Posted on Dec 21, 2016   Updated on May 25, 2021, 8:37 am CDT

Fox News host Bill O’Reilly has a theory about the Electoral College backlash, and it’s left liberals scratching their heads. 

On Tuesday night’s O’Reilly Factor, O’Reilly condemned efforts to abolish the Electoral College system as a “hidden” liberal plot to marginalize working-class white voters and take the power “away from the white establishment.”

“This is all about race,” O’Reilly said. “The left sees white privilege in America as an oppressive force that must be done away with. Therefore, white working-class voters must be marginalized.”

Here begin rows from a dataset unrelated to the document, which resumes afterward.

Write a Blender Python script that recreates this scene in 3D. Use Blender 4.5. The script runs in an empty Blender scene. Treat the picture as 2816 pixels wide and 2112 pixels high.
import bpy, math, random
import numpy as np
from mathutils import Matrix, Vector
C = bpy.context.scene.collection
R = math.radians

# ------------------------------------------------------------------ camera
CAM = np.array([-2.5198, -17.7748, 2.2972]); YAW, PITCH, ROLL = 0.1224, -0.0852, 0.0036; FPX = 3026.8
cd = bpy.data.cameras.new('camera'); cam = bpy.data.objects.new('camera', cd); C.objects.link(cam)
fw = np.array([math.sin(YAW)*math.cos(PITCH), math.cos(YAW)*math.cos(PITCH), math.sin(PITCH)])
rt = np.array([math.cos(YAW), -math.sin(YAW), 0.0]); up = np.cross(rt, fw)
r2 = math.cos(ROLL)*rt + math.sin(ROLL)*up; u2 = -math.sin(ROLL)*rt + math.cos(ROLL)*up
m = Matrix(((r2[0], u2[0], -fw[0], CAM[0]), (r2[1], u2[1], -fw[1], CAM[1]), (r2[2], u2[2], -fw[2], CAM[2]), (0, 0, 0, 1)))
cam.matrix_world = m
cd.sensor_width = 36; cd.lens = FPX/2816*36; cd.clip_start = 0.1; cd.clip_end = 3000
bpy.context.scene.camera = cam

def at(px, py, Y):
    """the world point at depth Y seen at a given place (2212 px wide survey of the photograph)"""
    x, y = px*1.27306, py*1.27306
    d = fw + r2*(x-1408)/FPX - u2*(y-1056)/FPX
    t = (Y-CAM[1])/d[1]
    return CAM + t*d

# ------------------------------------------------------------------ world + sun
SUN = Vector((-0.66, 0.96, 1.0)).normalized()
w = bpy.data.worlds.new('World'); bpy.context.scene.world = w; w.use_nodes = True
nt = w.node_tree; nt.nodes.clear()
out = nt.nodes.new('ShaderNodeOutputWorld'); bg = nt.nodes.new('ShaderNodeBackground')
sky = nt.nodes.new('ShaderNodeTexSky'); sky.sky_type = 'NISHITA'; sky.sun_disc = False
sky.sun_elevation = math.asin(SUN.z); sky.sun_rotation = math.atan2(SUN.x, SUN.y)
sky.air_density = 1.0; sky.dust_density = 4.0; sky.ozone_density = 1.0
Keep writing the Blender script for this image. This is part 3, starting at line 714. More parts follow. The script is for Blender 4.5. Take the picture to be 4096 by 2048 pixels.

The Talking Points segment may have slipped by largely unnoticed by liberals who don’t regularly watch Fox News if not for the fact that the cable network tweeted out the “white establishment” quote. Twitter users quickly jumped on the tweet as an admission by the conservative commentator that there is a white establishment at all.

Some appeared to reluctantly agree with the O’Reilly quote, while others saw it as evidence that the Fox News host was pushing further into white supremacy politics.

Clearly, in context, O’Reilly’s argument is not some endorsement of liberal politics but a mocking warning to white Americans who feel oppressed by historically marginalized communities as the U.S. population becomes more racially diverse

In fact, this is not the first time O’Reilly has admitted the existence of a “white establishment.” On Election Night in 2012, he lamented the end of “traditional America” ahead of President Barack Obama‘s reelection, claiming that “the white establishment is now the minority.”

So, this is clearly something O’Reilly—who, one could argue, is a heavyweight in this white establishment—has been thinking about for years. The Electoral College fight is just the latest talking point he’s used to further this narrative. 

It is true that many liberals and Democrats have called to abolish the Electoral College since the victory of President-elect Donald Trump, who solidly won the electoral vote despite losing the national popular vote to Democrat Hillary Clinton by nearly 3 million votes

It is also true that race is part of the argument against the institution; as the New York Times editorial board wrote in a recent op-ed against the Electoral College, “it is a living symbol of America’s original sin. When slavery was the law of the land, a direct popular vote would have disadvantaged the Southern states, with their large disenfranchised populations. Counting those men and women as three-fifths of a white person, as the Constitution originally did, gave the slave states more electoral votes.”

The anti-Electoral College movement is also a reaction to the feeling of inherent unfairness in a system that denies the presidency to the candidate who received the most votes—by counting the votes of citizens in more populous (and more diverse) states less than those in more rural (and more white) states.